Kevin Berry says it's essential to be specific when giving instructions to children

Your lessons are good and interesting, but how do you begin and end them? Are you making your instructions clear enough? Listen to yourself. Teachers who have been at the chalkface for 20 or more years still make the mistake of assuming that children understand vague or downright silly instructions. They blame children for the chaos that they themselves have created.

"Where shall we put the boxes?" asked a group of children.

"Oh, in the playground! Where do you think?" snapped a former colleague.

So, despite the two inches of snow out there, the children struggled out and put the boxes on the playground . . . in a neat row. My former colleague covered her embarrassment by calling it a schoolboy howler, but most schoolboy howlers are inspired by teachers who do not explain themselves properly.

Children of any age need clear and precise instructions. Anything cloudy or muddled will produce chaos. It happens as surely as pencils break at the beginning of a spelling test. You must aim for calm and order.
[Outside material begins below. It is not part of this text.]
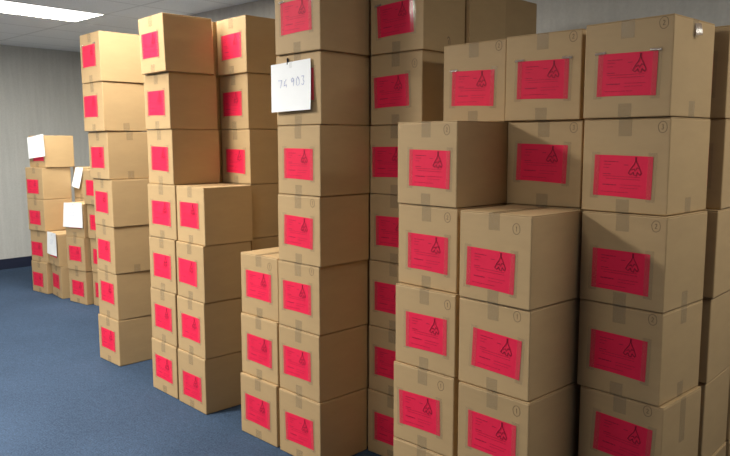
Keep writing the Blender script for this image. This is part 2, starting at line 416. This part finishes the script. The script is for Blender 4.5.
# ------------------------------------------------------------------ one carton and its parts
GAP = .0012; FL = .0038
def carton_body():
    bm = bmesh.new()
    add_box(bm, -W/2, W/2, -D/2, D/2, GAP, H-FL-GAP, .0045, 3)
    return mesh('carton_body', bm, M_CARD)
def carton_flap(side):
    bm = bmesh.new()
    x0, x1 = (-W/2+.001, -.0012) if side < 0 else (.0012, W/2-.001)
    add_box(bm, x0, x1, -D/2+.001, D/2-.001, H-FL-GAP-.0003, H-GAP, .0014, 2)
    return mesh('top_flap', bm, M_CARD)
def tape_mesh(low=False):
    """clear tape along the top seam folded down the front and back faces, or the short piece coming up from the bottom seam"""
    bm = bmesh.new(); w = .024; e = .0005; zt = H-GAP+e*.6; dr = .062
    if low:
        add_box(bm, -w, w, -D/2-e, -D/2-.0001, GAP, .048); return mesh('bottom_tape', bm, M_TAPE)
    # one closed strip: front fold, top run, back fold
    prof = [(-D/2-.0001, H-dr), (-D/2-.0001, zt-.0003), (D/2+.0001, zt-.0003), (D/2+.0001, H-dr), (D/2+e, H-dr), (D/2+e, zt), (-D/2-e, zt), (-D/2-e, H-dr)]
    a_ = [bm.verts.new((-w, *p)) for p in prof]; b_ = [bm.verts.new((w, *p)) for p in prof]
    for i in range(8):
        j = (i+1) % 8; bm.faces.new((a_[i], a_[j], b_[j], b_[i]))
    for q in ((0, 1, 6, 7), (1, 2, 5, 6), (2, 3, 4, 5)):
        bm.faces.new([a_[k] for k in q][::-1]); bm.faces.new([b_[k] for k in q])
    bmesh.ops.recalc_face_normals(bm, faces=bm.faces)
    return mesh('packing_tape', bm, M_TAPE)
def side_tape_mesh(z0, z1):
    bm = bmesh.new(); add_box(bm, W/2+.0001, W/2+.0006, -.022, .022, z0, z1)
    return mesh('side_tape', bm, M_TAPE)
LW, LH = .652*S, .44*S
def label_mesh(seed):
    rnd = random.Random(seed); a = rnd.uniform(-1, 1); c_ = rnd.uniform(-1, 1)
    def f(u, v):
        x = (u-.5)*LW; z = (v-.5)*LH
        wob = .0011*(1+math.sin(u*5+a*3)*math.cos(v*4+c_*2))
        zz = z + .002*math.sin(u*3.1+c_)*(1 if v < .5 else .3)
        return Vector((x, -.0009-wob*.35, zz))
    bm = bmesh.new(); sheet(bm, f, 14, 9, .0004)
    return mesh('shipping_label', bm, M_LABEL)
YT = -.0022
def text_mesh():
    bm = bmesh.new(); rnd = random.Random(5)
    def words(x0, x1, z, h):
        x = x0
        while x < x1-.004:
            l = min(rnd.uniform(.006, .016), x1-x)
            stroke(bm, [(x+h/3, z), (x+l-h/3, z)], h, YT); x += l+.0025
    X = lambda u: (u-.5)*LW; Z = lambda v: (.5-v)*LH
    for v, a, b_, h in ((.15, .17, .42, .0022), (.22, .17, .30, .0016), (.30, .17, .28, .0016), (.22, .52, .60, .0020),
                        (.45, .17, .30, .0022), (.50, .17, .80, .0013), (.56, .22, .80, .0013),
                        (.71, .17, .40, .0034), (.70, .48, .82, .0012), (.77, .48, .80, .0012), (.88, .14, .62, .0014)):
        words(X(a), X(b_), Z(v), h)
    return mesh('printed_text', bm, M_INK)
def triangle_mesh():
    bm = bmesh.new()
    X = lambda u: (u-.5)*LW; Z = lambda v: (.5-v)*LH
    P_ = lambda L_: [(X(u), Z(v)) for u, v in L_]
    stroke(bm, P_([(.710, .03), (.715, .12), (.695, .20), (.640, .31), (.605, .41), (.645, .45), (.685, .38), (.70, .45),
                   (.74, .47), (.755, .38), (.80, .45), (.82, .40), (.785, .28), (.745, .18), (.722, .10), (.728, .03)]), .0019, YT-.0003)
    stroke(bm, P_([(.655, .33), (.70, .30), (.715, .36)]), .0016, YT-.0003)
    stroke(bm, P_([(.775, .30), (.745, .27), (.73, .33)]), .0016, YT-.0003)
    return mesh('drawn_triangle', bm, M_PEN)
def film_mesh(s):
    bm = bmesh.new(); y = -.0029
    if s > 0: add_box(bm, LW/2-.017, LW/2+.014, y-.0003, y, -LH/2-.010, LH/2+.012)
    else: add_box(bm, -LW/2-.011, -LW/2+.020, y-.0003, y, -LH/2-.008, LH/2+.010)
    return mesh('label_film', bm, M_FILM)
def glint_tab_mesh(wx, hz, t0, t1):
    """an added bit of tape tilted to mirror the ceiling lights as a glint: faces -y and leans back by t0..t1 degrees, with a closed back"""
    bm = bmesh.new(); n = 6; y = 0.0; prof = [(0.0, hz/2)]
    for i in range(n):
        t = math.radians(t1+(t0-t1)*(i+.5)/n); y -= math.tan(t)*hz/n; prof.append((y-.0, hz/2-hz*(i+1)/n))
    prof = [(a-.0006, b_) for a, b_ in prof] + [(0.0, -hz/2), (0.0, hz/2)]
    A = [bm.verts.new((-wx/2, *p)) for p in prof]; B = [bm.verts.new((wx/2, *p)) for p in prof]
    m = len(prof)
    for i in range(m): bm.faces.new((A[i], A[(i+1) % m], B[(i+1) % m], B[i]))
    bm.faces.new(A[::-1]); bm.faces.new(B)
    bmesh.ops.recalc_face_normals(bm, faces=bm.faces)
    return mesh('glint_tab', bm, M_GLINT)
DIG = {'1': [[(-.2, .5), (.05, .8), (.05, -.8)]],
       '2': [[(-.4, .5), (-.1, .8), (.3, .6), (.3, .2), (-.4, -.7), (.45, -.7)]],
       '3': [[(-.35, .7), (.3, .7), (0, .1), (.35, -.2), (.1, -.75), (-.4, -.6)]],
       '7': [[(-.5, .8), (.5, .8), (-.05, -.8)]],
       '6': [[(.3, .8), (-.2, .4), (-.4, -.3), (-.1, -.8), (.35, -.6), (.3, -.1), (-.3, -.2)]],
       '9': [[(.35, .5), (0, .8), (-.4, .5), (-.2, .1), (.35, .4), (.35, .6), (.2, -.8)]],
       '0': [[(0, .8), (-.4, .3), (-.4, -.4), (0, -.8), (.4, -.4), (.4, .3), (0, .8)]],
       ',': [[(0, -.6), (-.15, -1.1)]]}
def digit_mesh(d):
    bm = bmesh.new(); rx, rz = .0150, .0190
    stroke(bm, [(rx*math.cos(a*math.tau/16+1)*(1+.05*math.sin(a*1.7)), rz*math.sin(a*math.tau/16+1)) for a in range(17)], .0016, -.0001)
    for s in DIG[d]: stroke(bm, [(x*.0085, z*.0100) for x, z in s], .0018, -.0001)
    return mesh('circled_number', bm, M_PENCARD)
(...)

Consider the oft-used command, "Tidy up!" Yes, you might know what you mean but do the children? Better to tell them what to put away and in what order. Repeat what you have said and prepare for the most dangerous, chaotic part of the school day - children milling about, some having finished and some still tidying things away.
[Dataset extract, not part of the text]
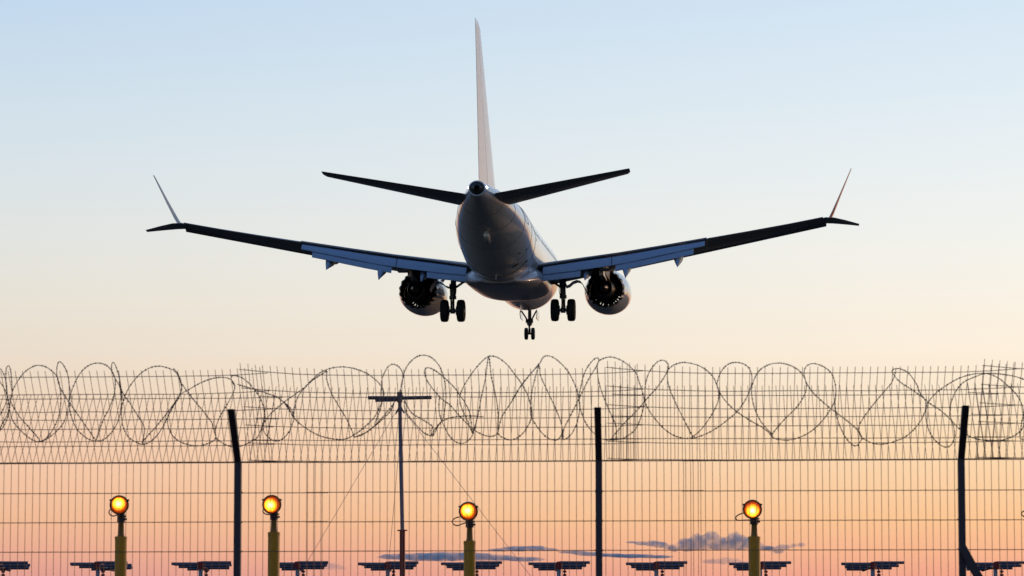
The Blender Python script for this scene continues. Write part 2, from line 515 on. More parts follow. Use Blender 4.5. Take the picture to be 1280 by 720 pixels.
for sx in (-1, 1):
    def X(x, y, z): return (sx * x, y, z)
    UPN = (0, 0, 1)
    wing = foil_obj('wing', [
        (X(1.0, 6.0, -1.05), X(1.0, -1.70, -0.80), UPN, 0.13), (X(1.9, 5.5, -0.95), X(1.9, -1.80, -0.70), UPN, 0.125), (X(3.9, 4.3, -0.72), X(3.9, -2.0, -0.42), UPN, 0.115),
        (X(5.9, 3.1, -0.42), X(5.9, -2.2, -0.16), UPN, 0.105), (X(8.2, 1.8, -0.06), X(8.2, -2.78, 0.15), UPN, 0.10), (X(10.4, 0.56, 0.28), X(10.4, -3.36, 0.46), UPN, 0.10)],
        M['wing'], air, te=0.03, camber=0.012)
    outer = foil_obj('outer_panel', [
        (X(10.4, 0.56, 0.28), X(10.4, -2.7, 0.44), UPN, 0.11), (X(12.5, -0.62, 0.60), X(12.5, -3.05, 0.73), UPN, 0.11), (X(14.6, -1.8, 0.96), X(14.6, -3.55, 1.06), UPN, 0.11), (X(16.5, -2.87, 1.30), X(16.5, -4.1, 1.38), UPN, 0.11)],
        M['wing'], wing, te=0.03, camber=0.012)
    foil_obj('aileron', [
        (X(10.45, 0.56, 0.28), X(10.45, -3.5, 0.42), UPN, 0.10), (X(12.5, -0.62, 0.60), X(12.5, -3.78, 0.74), UPN, 0.10), (X(14.6, -1.8, 0.96), X(14.6, -4.1, 1.08), UPN, 0.10), (X(16.3, -2.76, 1.27), X(16.3, -4.38, 1.38), UPN, 0.10)],
        M['wing'], wing, c0=0.80, c1=1.0, te=0.015, camber=0.012)
    # slats, three spans
    for a, b in ((6.1, 9.42), (9.4205, 12.92), (12.9205, 16.5)):
        def slat(x):
            yl = 5.5 - (x - 1.9) * 0.573
            zl = -0.95 + (x - 1.9) * 0.148 + 0.006 * (x - 1.9) ** 1.2
            return (X(x, yl + 0.34, zl - 0.27), X(x, yl - 0.22, zl + 0.10), (0, -0.25, 1), 0.16)
        foil_obj('slat', [slat(a), slat((a + b) / 2), slat(b)], M['wing'], wing, te=0.006, camber=0.06)
    # main flap in two spans, aft flap in two spans
    def hinge(x):
        y, z = interp([(1.9, -1.86, -0.83), (3.9, -2.08, -0.56), (5.9, -2.3, -0.31), (8.2, -2.88, 0.02), (10.35, -3.42, 0.33)], x)
        return y, z
    def drop(x): return interp([(1.9, 0.44), (3.9, 0.52), (5.9, 0.50), (8.2, 0.40), (10.35, 0.30)], x)[0]
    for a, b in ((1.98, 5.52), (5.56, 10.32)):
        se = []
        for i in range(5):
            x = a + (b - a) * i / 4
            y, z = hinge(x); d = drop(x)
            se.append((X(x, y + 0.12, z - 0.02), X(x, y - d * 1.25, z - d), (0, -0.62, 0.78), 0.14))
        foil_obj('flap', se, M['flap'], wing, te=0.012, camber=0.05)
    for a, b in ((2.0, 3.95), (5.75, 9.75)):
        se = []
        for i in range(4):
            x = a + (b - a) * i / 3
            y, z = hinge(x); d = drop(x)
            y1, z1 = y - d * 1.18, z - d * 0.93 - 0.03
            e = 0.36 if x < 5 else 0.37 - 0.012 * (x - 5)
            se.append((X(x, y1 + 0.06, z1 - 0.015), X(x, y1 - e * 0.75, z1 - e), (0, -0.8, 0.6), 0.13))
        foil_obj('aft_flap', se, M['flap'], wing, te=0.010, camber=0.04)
    # gap bracket at the thrust gate
    bm = bmesh.new()
    y, z = hinge(5.4)
    box(bm, X(5.2, y - 0.35, z - 0.68), (0.5, 0.5, 0.12))
    obj('flap_bracket', bm, M['dark'], wing)
    # flap track fairings: canoes that droop at the tail
    for x, yt_, zt_, w in ((8.95, -4.35, -1.06, 0.25), (6.3, -4.05, -1.58, 0.25), (4.2, -3.3, -1.62, 0.22)):
        zw = interp([(1.9, -0.95), (5.9, -0.45), (10.4, 0.22)], x)[0]
        y0 = yt_ + 4.6
        bm = bmesh.new()
        rg = []
        for i in range(15):
            t = i / 14
            yy = y0 + (yt_ - y0) * t
            half = w * max(0.03, math.sin(math.pi * min(1, t * 1.0) ** 0.8)) ** 0.6 if t < 0.55 else w * (1 - ((t - 0.55) / 0.45) ** 1.6) * 0.99 + 0.008
            zc_ = zw - 0.25 + (zt_ - zw + 0.22) * max(0, (t - 0.35) / 0.65) ** 1.7
            hh = half * (1.5 if t > 0.5 else 1.25)
            rg.append([Vector((sx * x + half * math.cos(k * math.pi / 9), yy, zc_ + hh * math.sin(k * math.pi / 9))) for k in range(18)])
        loft(bm, rg)
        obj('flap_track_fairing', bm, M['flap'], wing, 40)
    # split winglet: upper blade and lower blade
    wl = foil_obj('winglet', [
        (X(16.62, -2.9, 1.28), X(16.62, -4.45, 1.34), (-0.9 * sx, 0, 0.42), 0.10), (X(16.80, -3.2, 1.62), X(16.80, -4.6, 1.68), (-0.92 * sx, 0, 0.38), 0.10),
        (X(17.12, -3.85, 2.35), X(17.12, -4.88, 2.38), (-0.93 * sx, 0, 0.36), 0.09), (X(17.72, -4.95, 3.72), X(17.72, -5.38, 3.74), (-0.93 * sx, 0, 0.36), 0.08)],
        [M['wing'], M['red']], air, te=0.006, camber=0.0)
    for p in wl.data.polygons:
        if p.normal.x * sx > 0.3 and p.center.z > 1.0: p.material_index = 1
    foil_obj('lower_blade', [
        (X(16.4, -2.75, 1.27), X(16.4, -4.35, 1.37), (0.1 * sx, 0, 1), 0.13), (X(16.85, -3.0, 1.24), X(16.85, -4.62, 1.33), (0.25 * sx, 0, 1), 0.14), (X(17.4, -3.75, 1.10), X(17.4, -4.92, 1.17), (0.3 * sx, 0, 1), 0.14), (X(18.1, -4.75, 0.90), X(18.1, -5.32, 0.93), (0.3 * sx, 0, 1), 0.12)],
        M['wing'], wl, te=0.006, camber=0.0)

    # --- tailplane with elevator
    ST = [(X(0.25, -12.6, 1.26), X(0.25, -17.1, 1.34), (-0.12 * sx, 0, 1), 0.115), (X(0.75, -13.0, 1.32), X(0.75, -17.2, 1.40), (-0.12 * sx, 0, 1), 0.11), (X(7.05, -17.9, 2.21), X(7.05, -19.35, 2.25), (-0.12 * sx, 0, 1), 0.10), (X(7.18, -18.3, 2.23), X(7.18, -19.42, 2.26), (-0.12 * sx, 0, 1), 0.06)]
    stab = foil_obj('tailplane', ST, M['wing'], air, c1=0.70, te=0.01, camber=-0.01)
    foil_obj('elevator', ST[1:], M['wing'], stab, c0=0.708, c1=1.0, te=0.006, camber=-0.01, n=5)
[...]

Children should be sitting at a desk when they have finished, reading something or getting on with a paper and pencil activity - making lists of words with five letters, writing their tables backwards and so on.

Tidying up needs careful language. We really mean cleaning and putting away in the appropriate place. If the rule is to put your own things away first and then see to your class task, then children will cope. Children, in pairs or trios, should have a class task - to check on the state of the sink, the paint cupboard, the book shelves, or sweeping. Change the responsibility each week.

When children have to leave a room don't leave them to it. Ask the children wearing specs to go first, or children wearing something red, then another group. If you are lining up for assembly send children to the door in small groups and don't keep them waiting in line for a long time. Sudden mass movement leads inevitably to pushing and shoving and falling over.

If you are moving into the hall for PE there will be chaos unless you prepare. The instruction "Go into the hall and get ready for PE" will start a mini-riot, even with the best behaved children. Who can resist dashing into a great empty space if the teacher has said nothing?

"Tiptoe into the hall, find a space and start with some of the stretching we tried yesterday" will ensure that they and you will remain calm. Three things to think about will be just enough. It is, again, a careful use of language.

"Right - out into the playground" . . . "Get your books out" . . . "Line up for swimming" are all instructions with a built-in chaos factor. They do not tell children how in sufficient detail and there is no indication of what to do next. They need something more and it needs to be repeated, but just the once.

I have seen some quite brilliant school assemblies dissolve into disorder and confusion because the headteacher, or whoever was taking assembly, hadn't given sufficient thought as to how the children should leave.

"Right! Thanks for listening. Now, quickly back to your classrooms," said one head, and he dashed out of the hall with no thought for the consequences.

Immediately 200 children made for the two exits. None was hurt but it was fully five minutes before teachers could restore calm and order, many more minutes before the children could settle to their tasks.

Sports day, concerts, visits from theatre companies and even Christmas parties can lose their appeal if children don't know what is expected of them. Children don't enjoy chaos, but who can blame them if it happens? Chaos in a school is born of uncertainty.